2015 GSA Annual Meeting in Baltimore, Maryland, USA (1-4 November 2015)

Paper No. 307-21
Presentation Time: 9:00 AM-6:30 PM

MARTIAN EROSION RATES DURING AMAZONIAN GLACIATION SUGGEST COLD-BASED FLOW AND ARID CLIMATE DENUDATION RATES


LEVY, Joseph, Institute for Geophysics, University of Texas, 10100 Burnet Road, Austin, TX 78758, FASSETT, Caleb I., Department of Astronomy, Mount Holyoke College, South Hadley, MA 01075 and HEAD, James W., Department of Earth, Environmental and Planetary Sciences, Brown University, Providence, RI 02912, joe.levy@utexas.edu

Observations of Mars from the surface and from orbit suggest that erosion rates over the last ~3 Gyr (the Amazonian) have been as slow as 10-5 m/Myr and have been dominated by aeolian processes, while ancient (Noachian) erosion rates may have been orders of magnitude higher due to impact bombardment and fluvial activity.
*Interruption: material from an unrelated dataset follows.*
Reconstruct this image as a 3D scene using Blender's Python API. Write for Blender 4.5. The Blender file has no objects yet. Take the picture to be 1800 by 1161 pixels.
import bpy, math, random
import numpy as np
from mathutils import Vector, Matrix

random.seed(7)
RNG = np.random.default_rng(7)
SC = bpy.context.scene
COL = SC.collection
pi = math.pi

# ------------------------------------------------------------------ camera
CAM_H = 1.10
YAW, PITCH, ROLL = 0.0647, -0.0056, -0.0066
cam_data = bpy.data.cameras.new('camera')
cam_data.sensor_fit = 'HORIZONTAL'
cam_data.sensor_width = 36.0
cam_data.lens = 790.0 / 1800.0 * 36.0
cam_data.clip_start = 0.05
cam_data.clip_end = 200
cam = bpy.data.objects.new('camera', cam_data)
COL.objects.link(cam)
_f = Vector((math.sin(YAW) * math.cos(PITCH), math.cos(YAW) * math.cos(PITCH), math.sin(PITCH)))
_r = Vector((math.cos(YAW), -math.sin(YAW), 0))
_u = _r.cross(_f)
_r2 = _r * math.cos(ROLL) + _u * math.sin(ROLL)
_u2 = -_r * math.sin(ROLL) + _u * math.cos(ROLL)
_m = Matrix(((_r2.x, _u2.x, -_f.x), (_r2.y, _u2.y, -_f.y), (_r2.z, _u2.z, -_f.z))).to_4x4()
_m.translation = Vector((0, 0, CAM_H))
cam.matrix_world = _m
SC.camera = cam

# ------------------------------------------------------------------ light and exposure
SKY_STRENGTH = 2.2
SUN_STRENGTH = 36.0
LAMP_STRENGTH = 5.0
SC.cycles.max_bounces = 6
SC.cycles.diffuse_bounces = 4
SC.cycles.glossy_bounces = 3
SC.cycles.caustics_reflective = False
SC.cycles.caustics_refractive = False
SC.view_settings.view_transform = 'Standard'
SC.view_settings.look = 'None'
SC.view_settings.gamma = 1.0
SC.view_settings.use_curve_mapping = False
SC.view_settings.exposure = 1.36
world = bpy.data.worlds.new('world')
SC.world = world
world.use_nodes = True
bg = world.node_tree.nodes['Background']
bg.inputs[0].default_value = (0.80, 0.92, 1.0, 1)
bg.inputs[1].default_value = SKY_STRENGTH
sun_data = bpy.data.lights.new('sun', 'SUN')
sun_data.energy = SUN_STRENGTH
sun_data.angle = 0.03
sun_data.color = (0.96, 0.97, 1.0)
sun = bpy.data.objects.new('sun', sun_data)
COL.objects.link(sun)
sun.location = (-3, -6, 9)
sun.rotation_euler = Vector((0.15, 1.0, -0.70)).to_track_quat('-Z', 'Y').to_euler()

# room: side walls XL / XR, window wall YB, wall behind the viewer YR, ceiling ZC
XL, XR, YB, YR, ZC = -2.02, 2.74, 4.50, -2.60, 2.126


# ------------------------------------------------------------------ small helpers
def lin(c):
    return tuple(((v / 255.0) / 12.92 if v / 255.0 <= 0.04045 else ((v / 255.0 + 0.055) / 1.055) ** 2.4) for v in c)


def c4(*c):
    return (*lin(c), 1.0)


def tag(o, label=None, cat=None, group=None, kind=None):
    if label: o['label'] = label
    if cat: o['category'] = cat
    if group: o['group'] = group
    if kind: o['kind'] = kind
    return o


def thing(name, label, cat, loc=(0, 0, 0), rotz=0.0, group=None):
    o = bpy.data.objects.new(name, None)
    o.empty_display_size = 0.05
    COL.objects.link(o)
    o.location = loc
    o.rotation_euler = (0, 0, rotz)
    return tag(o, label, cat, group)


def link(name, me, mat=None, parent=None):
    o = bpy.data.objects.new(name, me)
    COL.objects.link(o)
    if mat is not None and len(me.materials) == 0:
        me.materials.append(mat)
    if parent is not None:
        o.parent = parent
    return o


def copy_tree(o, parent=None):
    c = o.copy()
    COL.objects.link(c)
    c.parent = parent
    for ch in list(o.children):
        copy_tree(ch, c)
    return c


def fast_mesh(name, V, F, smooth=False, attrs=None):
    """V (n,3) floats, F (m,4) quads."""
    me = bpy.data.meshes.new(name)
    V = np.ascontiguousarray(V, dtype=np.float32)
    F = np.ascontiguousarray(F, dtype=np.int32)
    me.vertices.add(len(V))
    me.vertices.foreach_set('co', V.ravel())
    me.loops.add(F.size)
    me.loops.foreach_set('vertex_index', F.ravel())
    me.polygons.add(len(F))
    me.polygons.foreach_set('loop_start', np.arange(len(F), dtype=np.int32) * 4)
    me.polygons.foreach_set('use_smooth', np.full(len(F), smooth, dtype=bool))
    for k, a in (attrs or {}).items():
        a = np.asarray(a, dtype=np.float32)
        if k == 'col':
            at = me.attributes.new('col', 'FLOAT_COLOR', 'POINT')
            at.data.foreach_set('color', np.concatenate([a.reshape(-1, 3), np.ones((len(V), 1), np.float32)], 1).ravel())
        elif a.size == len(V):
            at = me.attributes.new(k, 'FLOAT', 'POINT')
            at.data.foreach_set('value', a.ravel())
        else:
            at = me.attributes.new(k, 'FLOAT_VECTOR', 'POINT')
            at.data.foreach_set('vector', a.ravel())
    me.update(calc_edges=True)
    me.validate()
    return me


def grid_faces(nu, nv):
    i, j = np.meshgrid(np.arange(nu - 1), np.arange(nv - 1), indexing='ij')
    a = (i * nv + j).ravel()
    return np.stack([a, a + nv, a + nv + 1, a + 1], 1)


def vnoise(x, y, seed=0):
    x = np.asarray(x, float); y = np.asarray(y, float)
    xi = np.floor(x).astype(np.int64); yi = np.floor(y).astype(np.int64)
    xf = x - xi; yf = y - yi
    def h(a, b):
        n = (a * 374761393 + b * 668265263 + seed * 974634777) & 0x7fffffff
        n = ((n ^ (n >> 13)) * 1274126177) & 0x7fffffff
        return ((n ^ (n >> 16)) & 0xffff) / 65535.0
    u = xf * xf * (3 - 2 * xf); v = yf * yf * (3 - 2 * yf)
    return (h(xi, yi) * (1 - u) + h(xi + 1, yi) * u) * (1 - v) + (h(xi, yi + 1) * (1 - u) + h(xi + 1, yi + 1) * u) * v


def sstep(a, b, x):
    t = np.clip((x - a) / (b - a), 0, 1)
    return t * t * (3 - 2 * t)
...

Amazonian-aged glacial deposits are widespread on Mars, but rates of erosion responsible for contributing debris to these remnant glacial deposits have not been constrained. Here, we calculate erosion rates during Amazonian glaciations using a catalog of mid-latitude glacial landforms coupled with observational and theoretical constraints on the duration of glaciation. Supraglacial debris thickness was estimated to be ~10 m based on SHARAD observations of maximum debris thickness in addition to geomorphic indicators of debris thickness from impact craters. Debris area was constrained by totaling the surface area of ~11,000 mapped lobate debris aprons (LDA), lineated valley fill deposits (LVF), and concentric crater fill deposits (CCF). Together, these areas and thicknesses produced an estimate of supraglacial debris volume (not including englacial debris or dust). The area of scarps, massifs, and valley walls eroded to generate this debris volume was determined by interrogating the MOLA 128 ppd gridded topography dataset to identify pixels within 5 km of LVF, LDA, and CCF that had slopes exceeding 5˚ and that were within the rockshed of the remnant glacial landforms (i.e., not located outside the crater or across a drainage divide). Dividing eroded volume by denuded area produces a linear measure of eroded thickness. Dividing this average eroded thickness by the minimum and maximum rates of glacier emplacement on Mars (~600 Myr for all glacial deposits, versus ~500 kyr for the emplacement of a single LDA) yields a bracketed range of erosion rates needed to generate the debris in martian relict glacial features. These calculations suggest that erosion rates for scarps that contributed debris to glacial landforms are 4-7 orders of magnitude higher than average Amazonian rates in non-glaciated, low-slope regions. These erosion rates are similar to terrestrial cold-based glacier erosion and entrainment rates, strongly suggesting cold-based glacier modification of parts of Mars.